Uriah, I've wondered from time to time about Camilleri. I have read that he was a Communist in his younger days, but that does not come through in his novels. Or rather if it does, it has mellowed into a general impatience with authority and a disgusted but resigned acceptance of corruption.

I think Montalbano has aged well -- becoming more tender in his feeling for Livia, for example, even as he grows more impatient.

January 14, 2008  
Anonymous Anonymous said...

I'd like to think that all my favourite authors are genuinely charming people, kind to small puppies and kittens, generous with their time and their wisdom. Then again, we'd all probably get on better if they were vaguely disturbed, slightly suspicious, deeply embittered or at the very least slightly dotty.

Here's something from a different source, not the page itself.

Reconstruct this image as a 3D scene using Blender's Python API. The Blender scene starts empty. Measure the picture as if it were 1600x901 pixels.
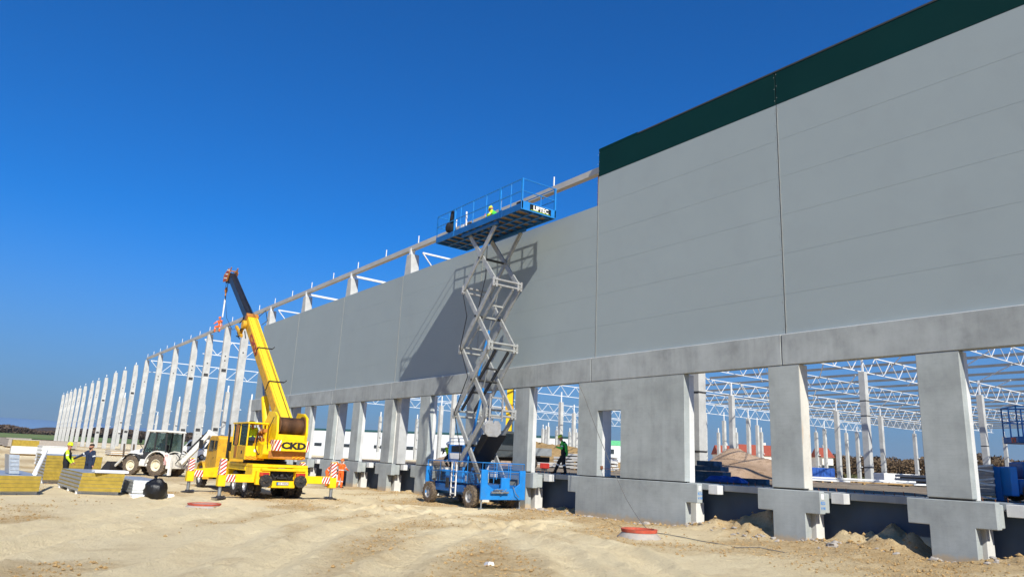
import bpy, math, random
import numpy as np
from mathutils import Vector, Matrix, noise
random.seed(7); rng = np.random.default_rng(11)
S = bpy.context.scene
COL = S.collection
# ------------------------------------------------------------ camera
YAW, PITCH, ROLL, F_PX, EYE = 0.93849, 0.23488, 0.046832, 1128.87, 2.1125
cy, sy, cp, sp = math.cos(YAW), math.sin(YAW), math.cos(PITCH), math.sin(PITCH)
fw = Vector((-sy*cp, cy*cp, sp)); rt = Vector((cy, sy, 0)); up = rt.cross(fw)
c_, s_ = math.cos(ROLL), math.sin(ROLL)
rt, up = c_*rt + s_*up, -s_*rt + c_*up
cd = bpy.data.cameras.new('camera'); cam = bpy.data.objects.new('camera', cd); COL.objects.link(cam)
mw = Matrix.Identity(4)
for i in range(3):
    mw[i][0] = rt[i]; mw[i][1] = up[i]; mw[i][2] = -fw[i]
mw[0][3] = 0; mw[1][3] = 0; mw[2][3] = EYE
cam.matrix_world = mw
cd.sensor_width = 36; cd.lens = F_PX/1600*36; cd.clip_start = .1; cd.clip_end = 30000
S.camera = cam
# ------------------------------------------------------------ sky and sun
SUN = Vector((2.95, -1.0, 2.45)).normalized()
W = bpy.data.worlds.new('World'); S.world = W; W.use_nodes = True
wn = W.node_tree.nodes; wl = W.node_tree.links
sky = wn.new('ShaderNodeTexSky'); sky.sky_type = 'NISHITA'; sky.sun_disc = False
sky.sun_elevation = math.asin(SUN.z); sky.sun_rotation = math.atan2(SUN.x, SUN.y)
sky.altitude = 300; sky.air_density = 1.15; sky.dust_density = .05; sky.ozone_density = 5.0
bg = wn['Background']; bg.inputs['Strength'].default_value = .068
# clear, deep blue spring sky; a dull band of haze lies along the horizon
mu = wn.new('ShaderNodeMix'); mu.data_type = 'RGBA'; mu.blend_type = 'MULTIPLY'; mu.inputs[0].default_value = 1
wl.new(sky.outputs[0], mu.inputs[6]); mu.inputs[7].default_value = (.13, .80, 1.52, 1)
tcw = wn.new('ShaderNodeTexCoord'); sx = wn.new('ShaderNodeSeparateXYZ'); wl.new(tcw.outputs['Generated'], sx.inputs[0])
mr = wn.new('ShaderNodeMapRange'); mr.interpolation_type = 'SMOOTHSTEP'; mr.inputs[1].default_value = -.03; mr.inputs[2].default_value = .30; mr.inputs[3].default_value = .92; mr.inputs[4].default_value = 0
wl.new(sx.outputs[2], mr.inputs[0])
mh = wn.new('ShaderNodeMix'); mh.data_type = 'RGBA'; wl.new(mr.outputs[0], mh.inputs[0]); wl.new(mu.outputs[2], mh.inputs[6]); mh.inputs[7].default_value = (2.25, 3.1, 4.7, 1)
wl.new(mh.outputs[2], bg.inputs['Color'])
ld = bpy.data.lights.new('sun', 'SUN'); ld.energy = 4.7; ld.angle = math.radians(.53); ld.color = (1, .965, .87)
lo = bpy.data.objects.new('sun', ld); COL.objects.link(lo)
lo.rotation_euler = (-SUN).to_track_quat('-Z', 'Y').to_euler(); lo.location = SUN*80
S.view_settings.view_transform = 'Standard'; S.view_settings.look = 'None'
S.view_settings.exposure = 0.35; S.view_settings.gamma = 1
S.render.engine = 'CYCLES'
HAZE = .00004
# ------------------------------------------------------------ colours and materials
def lin(h):
    h = h.lstrip('#'); o = []
    for i in (0, 2, 4):
        v = int(h[i:i+2], 16)/255
        o.append(v/12.92 if v <= .04045 else ((v+.055)/1.055)**2.4)
    return tuple(o)
def mixn(nt, fac, a, b, mode='MIX'):
    m = nt.nodes.new('ShaderNodeMix'); m.data_type = 'RGBA'; m.blend_type = mode
    for sock, v in ((m.inputs[0], fac), (m.inputs[6], a), (m.inputs[7], b)):
        if hasattr(v, 'is_linked') or hasattr(v, 'links'): nt.links.new(v, sock)
        elif isinstance(v, (int, float)): sock.default_value = v
        else: sock.default_value = (*v[:3], 1)
    return m.outputs[2]
def noi(nt, co, scale, detail=4, mp=None, rough=.55):
    if mp:
        m = nt.nodes.new('ShaderNodeMapping'); m.inputs['Scale'].default_value = mp
        nt.links.new(co, m.inputs[0]); co = m.outputs[0]
    n = nt.nodes.new('ShaderNodeTexNoise'); n.inputs['Scale'].default_value = scale
    n.inputs['Detail'].default_value = detail; n.inputs['Roughness'].default_value = rough
    nt.links.new(co, n.inputs['Vector']); return n.outputs[0]
def ramp(nt, v, a, b):
    r = nt.nodes.new('ShaderNodeMapRange'); r.inputs[1].default_value = a; r.inputs[2].default_value = b
    r.clamp = True; nt.links.new(v, r.inputs[0]); return r.outputs[0]
MATS = {}
def pm(name, col, rough=.6, metal=0, var=.12, scale=2.5, dirt=None, damt=.35, streak=.0, bump=.0, bscale=40, emit=None, spec=.5, glass=False, world=False):
    """procedural material: base colour with broad and fine variation, optional dirt patches, vertical streaks and bump"""
    m = bpy.data.materials.new(name); m.use_nodes = True; nt = m.node_tree
    b = nt.nodes['Principled BSDF']; col = lin(col) if isinstance(col, str) else col
    if world:
        g = nt.nodes.new('ShaderNodeNewGeometry'); co = g.outputs['Position']
    else:
        tc = nt.nodes.new('ShaderNodeTexCoord'); co = tc.outputs['Object']
    d = tuple(max(0, x*(1-var*1.6)) for x in col); e = tuple(min(1, x*(1+var)) for x in col)
    c = mixn(nt, ramp(nt, noi(nt, co, scale, 5), .3, .7), d, e)
    c = mixn(nt, ramp(nt, noi(nt, co, scale*9, 3), .35, .65), tuple(x*(1-var*.5) for x in (1, 1, 1)), (1, 1, 1), 'MULTIPLY') if False else c
    if streak:
        st = ramp(nt, noi(nt, co, 3.0, 4, (1.6, 1.6, .12)), .42, .72)
        mm = nt.nodes.new('ShaderNodeMath'); mm.operation = 'MULTIPLY'; mm.inputs[1].default_value = streak
        nt.links.new(st, mm.inputs[0]); c = mixn(nt, mm.outputs[0], c, tuple(x*.55 for x in col))
    if dirt:
        dc = lin(dirt) if isinstance(dirt, str) else dirt
        f = ramp(nt, noi(nt, co, scale*2.2, 8, None, .7), .5, .72)
        mm = nt.nodes.new('ShaderNodeMath'); mm.operation = 'MULTIPLY'; mm.inputs[1].default_value = damt
        nt.links.new(f, mm.inputs[0]); c = mixn(nt, mm.outputs[0], c, dc)
    nt.links.new(c, b.inputs['Base Color'])
    rr = nt.nodes.new('ShaderNodeMapRange'); rr.inputs[3].default_value = max(.05, rough-.1); rr.inputs[4].default_value = min(1, rough+.12)
    nt.links.new(noi(nt, co, scale*4, 3), rr.inputs[0]); nt.links.new(rr.outputs[0], b.inputs['Roughness'])
    b.inputs['Metallic'].default_value = metal; b.inputs['Specular IOR Level'].default_value = spec
    if bump:
        bp = nt.nodes.new('ShaderNodeBump'); bp.inputs['Strength'].default_value = bump; bp.inputs['Distance'].default_value = .02
        nt.links.new(noi(nt, co, bscale, 6, None, .65), bp.inputs['Height']); nt.links.new(bp.outputs[0], b.inputs['Normal'])
    if glass:
        b.inputs['Transmission Weight'].default_value = .85; b.inputs['IOR'].default_value = 1.1
    MATS[name] = m; return m
def concrete(name, col, streak=.35, var=.14, rust=0, board=False, splash=False):
    m = pm(name, col, .85, 0, var, .9, dirt=tuple(x*.62 for x in lin(col)), damt=.4, streak=streak*.45, bump=.25, bscale=60, spec=.3)
    nt = m.node_tree; b = nt.nodes['Principled BSDF']; tc = nt.nodes.new('ShaderNodeTexCoord'); co = tc.outputs['Object']
    src = b.inputs['Base Color'].links[0].from_socket
    # fine pores and cloudy formwork marks
    c = mixn(nt, ramp(nt, noi(nt, co, 55, 3), .62, .8), src, tuple(x*.6 for x in lin(col)))
    c = mixn(nt, ramp(nt, noi(nt, co, .35, 6, None, .7), .45, .75), c, tuple(min(1, x*1.22) for x in lin(col)))
    if board:
        w = ramp(nt, noi(nt, co, 5, 2, (.25, .25, 9)), .5, .75)
        mm = nt.nodes.new('ShaderNodeMath'); mm.operation = 'MULTIPLY'; mm.inputs[1].default_value = .22
        nt.links.new(w, mm.inputs[0]); c = mixn(nt, mm.outputs[0], c, tuple(x*.6 for x in lin(col)))
    if rust:
        r = ramp(nt, noi(nt, co, 2.2, 7, (1, 1, .35), .7), .52, .66)
        mm = nt.nodes.new('ShaderNodeMath'); mm.operation = 'MULTIPLY'; mm.inputs[1].default_value = rust
        nt.links.new(r, mm.inputs[0]); c = mixn(nt, mm.outputs[0], c, lin('#b07a2c'))
    sz = nt.nodes.new('ShaderNodeSeparateXYZ'); nt.links.new(co, sz.inputs[0]); sb = nt.nodes.new('ShaderNodeMath'); sb.operation = 'MULTIPLY_ADD'; sb.inputs[1].default_value = .55
    nt.links.new(noi(nt, co, 4, 6, None, .7), sb.inputs[0]); sb.inputs[2].default_value = -.02
    df = nt.nodes.new('ShaderNodeMath'); df.operation = 'SUBTRACT'; nt.links.new(sb.outputs[0], df.inputs[0]); nt.links.new(sz.outputs[2], df.inputs[1])
    fr = ramp(nt, df.outputs[0], -.02, .12); fm_ = nt.nodes.new('ShaderNodeMath'); fm_.operation = 'MULTIPLY'; fm_.inputs[1].default_value = .6 if splash else 0
    nt.links.new(fr, fm_.inputs[0]); c = mixn(nt, fm_.outputs[0], c, lin('#c2a67c'))
    nt.links.new(c, b.inputs['Base Color']); return m
concrete('precast', '#a5aaa7', .5, board=True, splash=True); concrete('precast_dark', '#9ea2a0', .8); concrete('precast_light', '#d0cfca', .25, .08)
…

Only that way could they write the searing social commentary that I like and besides that - I wouldn't drink with one of those bright happy types if you paid me!

January 15, 2008  
Blogger Peter Rozovsky said...

I'm betting that writers, at least those who really write their own books, are better-adjusted than most of us and probably better adjusted than they'd like us to think they are. After all, it takes a lot of effort to follow through on a project as large as writing a novel. But industriousness lacks the glamour of, say, heavy drinking.

January 15, 2008  
Blogger Philip Amos said...

If I like a writer's crime novels, sooner or later I'm going to see what I can find out about the person. Interviews with Colin Dexter, Reginald Hill, Ian Rankin, Peter Lovesey and Fred Vargas, to name just a few at the top of my list, gave me the distinct impression that these are people I should very much enjoy spending time with, very nice and very interesting. I haven't so far found any exceptions to this. I don't think that is any surprise -- particularly in this genre, certain qualities of the writer are very likely to manifest themselves in the writing, and if those qualities in the books appeal to us, so too will the writers. (Much harder to explain is that it one day occurred to me, after 50 years of listening to classical music, that the great musicians whose interpretations I most admire, were almost without exception eminently fine human beings.) But in one case, my pre-judgements were very wrong indeed. I was very curious about Carol O'Connell from the time I read her astonishing first novel, Mallory's Oracle. I got into my head from her novels, her photo and the lack of biographical detail on the jackets a vague idea of a rather remote person, even glacial, perhaps of independent means, living on the Upper East Side...then came the interview and I was hopelessly way off: a struggling artist who one day decided to try writing, very open, utterly without pretensions, and generally very appealing. She is, I think, one case in which the writing tells you nothing whatever about the writer.

January 15, 2008  
Blogger Peter Rozovsky said...

Ye gods, this makes me morbidly curious to glance at the works of the one crime writer I can think of who strikes me as a miserable person.

From what I've read and heard about of Rankin, he seems a warm, humorous type. Having read three of his novels, this suprised me, (though there's no reason it should have). Warmth and humor are not prominent in the atmosphere of the Rebus books.

I did meet Håkan Nesser at a reading, and his public persona was just what I'd have expected, having read his sly, humorous books.